Created on: December 12, 2008

Here it is the reasons, why I the great Carson will burn in hell. It has been itemised for your convenience,

1. I am an atheist, I think I have been since the Church of Christ asked me what made a plant grow. While those wish-washy agnostic and the white bread deists live and grow fat on purgatory's slim jims and ho-hos, I will be watching Ruth Bader Ginsberg modeling bikinis. However this is to on the nose. I shall think of some better debaucheries.

2. Ever since I read a modest proposal in my senior year of high school I've been hoping that Dick Cheney would enact it. I just figure as long as we are going to be hated by the rest of the world we might as well eat delicious babies.

3. I really do want a division of the armed forces to fight natural disasters.
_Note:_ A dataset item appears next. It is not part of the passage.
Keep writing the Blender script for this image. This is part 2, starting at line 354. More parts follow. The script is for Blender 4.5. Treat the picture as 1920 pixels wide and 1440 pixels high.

By this I do not mean sandbagging flood plains or evacuating people. No, what I want is a division of the military that sends F-18s into hurricanes and pumps droughts full of lead until our brave men and women are are quite sure that they are dead.. We can call it PAE or Protection Against the Environment.

4. I argue with people that have positions I support. No, I'm not saying I disagree on them on this one issue, I'm saying I agree with them, but they're still wrong. Despite the fact that I support and voted for Barack Obama, if you rant for ten minutes on his good qualities I will loudly create a simile involving Uncle Tom. Seeing as I use public transportation, this will probably be what kills me.

5. I find that comparing people to Hitler is comedy Gold. Why? Because everyone can be compared to him and they are usually the good traits. Edward Furlong liberated a tank full of lobsters at a piggly wiggly, You know who also loved animals? Hitler. Wonder if that bastard passed out free copies of the Turner Diaries to his new saltwater friends.

6. I am enthusiastically hoping that one day an employer will actually ask me to pee in a cup. I have been waiting all this time and drinking all this caffeine and yet they never want me to pee in a cup. Sometimes I even bring my own. Let me tell you, when your in the customer service wing of a major electronics's store holding a gladware soup container full of yellow liquid it does not bode well for your career.

7. I wore a brace over my right leg for five years. I think I actually explained the actual trials and tribulations of cerebal paulsey to two people in this time. The rest I bald faced lied to. Sometimes it was a car accident. For a few very "special" repeat offenders I feigned ignorance and tried to make them believe that they were delusional. For a year after I read "To Kill A Mockingbird" I simply said my leg got ripped up in a cotton gin.

8. I conceived a new film version of To Kill A Mockingbird called "Shooting Birds". The casting that I remember is Keanu Reeves as Atticus Finch, Ving Rhames as Jem and maybe Olympia Dukakis as Scout. One of the selling points of the movie was the ten minute long bullet time sequence between Atticus and the rabid dog.